**Required task:**
Up to and including the line with "scene = bpy.context.scene", return every line from the start of the entries below exactly.

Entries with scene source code
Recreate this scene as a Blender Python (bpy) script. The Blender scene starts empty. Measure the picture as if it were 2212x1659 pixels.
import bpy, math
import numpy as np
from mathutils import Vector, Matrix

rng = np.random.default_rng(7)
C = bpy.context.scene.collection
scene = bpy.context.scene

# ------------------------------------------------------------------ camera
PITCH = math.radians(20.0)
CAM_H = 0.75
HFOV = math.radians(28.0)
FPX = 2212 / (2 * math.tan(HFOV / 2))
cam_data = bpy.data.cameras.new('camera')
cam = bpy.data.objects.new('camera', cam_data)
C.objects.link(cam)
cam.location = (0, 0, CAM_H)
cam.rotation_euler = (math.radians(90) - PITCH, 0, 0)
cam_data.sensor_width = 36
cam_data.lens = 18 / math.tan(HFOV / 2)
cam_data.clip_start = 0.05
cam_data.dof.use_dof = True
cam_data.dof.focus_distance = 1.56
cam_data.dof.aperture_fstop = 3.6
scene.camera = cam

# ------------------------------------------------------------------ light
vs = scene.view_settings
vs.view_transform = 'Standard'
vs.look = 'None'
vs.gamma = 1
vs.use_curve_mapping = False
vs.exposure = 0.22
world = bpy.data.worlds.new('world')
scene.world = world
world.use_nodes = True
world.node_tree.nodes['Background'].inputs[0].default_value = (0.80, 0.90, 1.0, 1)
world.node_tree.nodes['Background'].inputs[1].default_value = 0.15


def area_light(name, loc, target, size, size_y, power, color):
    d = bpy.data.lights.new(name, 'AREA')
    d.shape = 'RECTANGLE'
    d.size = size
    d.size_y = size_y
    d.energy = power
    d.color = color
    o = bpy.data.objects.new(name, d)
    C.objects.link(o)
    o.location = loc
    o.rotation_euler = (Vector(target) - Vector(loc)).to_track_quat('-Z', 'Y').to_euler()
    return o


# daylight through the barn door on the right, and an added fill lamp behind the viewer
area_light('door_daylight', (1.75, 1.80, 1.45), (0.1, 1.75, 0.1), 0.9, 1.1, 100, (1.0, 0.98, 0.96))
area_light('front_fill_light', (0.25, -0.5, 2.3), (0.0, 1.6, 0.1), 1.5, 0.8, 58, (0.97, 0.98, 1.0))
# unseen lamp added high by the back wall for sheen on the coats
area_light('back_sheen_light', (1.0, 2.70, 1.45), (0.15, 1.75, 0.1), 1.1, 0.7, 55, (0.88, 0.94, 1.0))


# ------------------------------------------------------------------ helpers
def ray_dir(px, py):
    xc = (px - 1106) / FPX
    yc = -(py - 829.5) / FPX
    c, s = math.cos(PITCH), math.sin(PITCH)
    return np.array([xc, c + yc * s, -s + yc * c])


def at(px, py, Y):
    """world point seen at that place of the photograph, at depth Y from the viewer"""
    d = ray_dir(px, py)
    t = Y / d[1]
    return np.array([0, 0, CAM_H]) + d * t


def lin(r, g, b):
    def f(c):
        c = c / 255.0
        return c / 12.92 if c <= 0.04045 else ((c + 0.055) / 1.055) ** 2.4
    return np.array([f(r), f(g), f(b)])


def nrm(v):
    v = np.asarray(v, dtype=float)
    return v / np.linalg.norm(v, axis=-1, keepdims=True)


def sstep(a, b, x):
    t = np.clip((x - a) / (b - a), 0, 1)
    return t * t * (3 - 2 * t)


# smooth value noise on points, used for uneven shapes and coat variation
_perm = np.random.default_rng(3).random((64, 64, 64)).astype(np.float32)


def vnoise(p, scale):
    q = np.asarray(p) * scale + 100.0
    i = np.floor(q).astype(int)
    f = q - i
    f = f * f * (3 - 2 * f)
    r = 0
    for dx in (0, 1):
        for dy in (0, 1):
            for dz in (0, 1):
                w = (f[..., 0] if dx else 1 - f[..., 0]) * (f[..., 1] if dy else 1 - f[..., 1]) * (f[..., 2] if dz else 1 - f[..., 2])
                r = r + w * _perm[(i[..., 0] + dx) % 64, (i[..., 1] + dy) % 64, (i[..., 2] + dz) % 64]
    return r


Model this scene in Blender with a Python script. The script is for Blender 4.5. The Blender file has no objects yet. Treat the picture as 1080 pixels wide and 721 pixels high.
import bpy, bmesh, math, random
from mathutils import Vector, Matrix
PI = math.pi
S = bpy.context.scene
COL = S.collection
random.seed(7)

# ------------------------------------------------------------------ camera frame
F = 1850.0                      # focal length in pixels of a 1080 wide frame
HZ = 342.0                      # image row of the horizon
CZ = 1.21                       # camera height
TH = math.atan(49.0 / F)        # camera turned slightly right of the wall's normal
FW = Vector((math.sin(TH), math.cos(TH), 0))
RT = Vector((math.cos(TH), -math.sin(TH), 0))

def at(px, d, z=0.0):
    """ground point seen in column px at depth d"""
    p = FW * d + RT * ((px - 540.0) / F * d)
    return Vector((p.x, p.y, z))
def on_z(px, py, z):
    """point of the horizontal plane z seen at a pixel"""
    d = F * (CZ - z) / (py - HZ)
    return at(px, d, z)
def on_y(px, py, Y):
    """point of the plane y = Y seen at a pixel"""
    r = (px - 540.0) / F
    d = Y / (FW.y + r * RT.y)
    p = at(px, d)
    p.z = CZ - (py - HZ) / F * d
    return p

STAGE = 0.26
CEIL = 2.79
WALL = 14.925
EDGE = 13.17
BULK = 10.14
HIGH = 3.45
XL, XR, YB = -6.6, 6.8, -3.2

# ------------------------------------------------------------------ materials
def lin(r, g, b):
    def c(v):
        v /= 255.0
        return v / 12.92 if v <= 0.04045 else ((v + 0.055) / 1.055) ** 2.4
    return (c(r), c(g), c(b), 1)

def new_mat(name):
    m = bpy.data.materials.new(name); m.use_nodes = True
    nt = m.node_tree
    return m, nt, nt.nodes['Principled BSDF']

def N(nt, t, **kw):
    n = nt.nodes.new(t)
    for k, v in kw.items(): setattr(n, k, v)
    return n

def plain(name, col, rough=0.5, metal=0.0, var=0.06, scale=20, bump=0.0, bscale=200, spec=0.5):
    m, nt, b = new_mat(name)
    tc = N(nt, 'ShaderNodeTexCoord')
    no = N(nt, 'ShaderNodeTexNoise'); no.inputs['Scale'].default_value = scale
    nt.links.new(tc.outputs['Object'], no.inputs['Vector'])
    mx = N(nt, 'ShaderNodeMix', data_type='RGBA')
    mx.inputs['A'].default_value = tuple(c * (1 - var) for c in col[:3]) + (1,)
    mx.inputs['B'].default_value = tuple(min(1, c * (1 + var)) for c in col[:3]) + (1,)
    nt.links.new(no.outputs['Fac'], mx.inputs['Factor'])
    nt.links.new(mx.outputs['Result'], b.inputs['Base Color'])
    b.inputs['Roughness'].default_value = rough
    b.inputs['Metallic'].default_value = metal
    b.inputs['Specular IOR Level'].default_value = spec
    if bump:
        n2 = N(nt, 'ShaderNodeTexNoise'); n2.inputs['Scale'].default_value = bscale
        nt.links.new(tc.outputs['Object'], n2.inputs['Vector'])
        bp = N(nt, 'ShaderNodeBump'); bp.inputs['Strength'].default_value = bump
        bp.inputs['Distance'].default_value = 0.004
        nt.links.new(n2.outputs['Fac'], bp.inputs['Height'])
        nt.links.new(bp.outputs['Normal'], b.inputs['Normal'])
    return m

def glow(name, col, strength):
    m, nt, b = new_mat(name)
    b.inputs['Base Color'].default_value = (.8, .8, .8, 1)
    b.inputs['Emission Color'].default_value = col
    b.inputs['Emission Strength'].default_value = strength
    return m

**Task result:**
Recreate this scene as a Blender Python (bpy) script. The Blender scene starts empty. Measure the picture as if it were 2212x1659 pixels.
import bpy, math
import numpy as np
from mathutils import Vector, Matrix

rng = np.random.default_rng(7)
C = bpy.context.scene.collection
scene = bpy.context.scene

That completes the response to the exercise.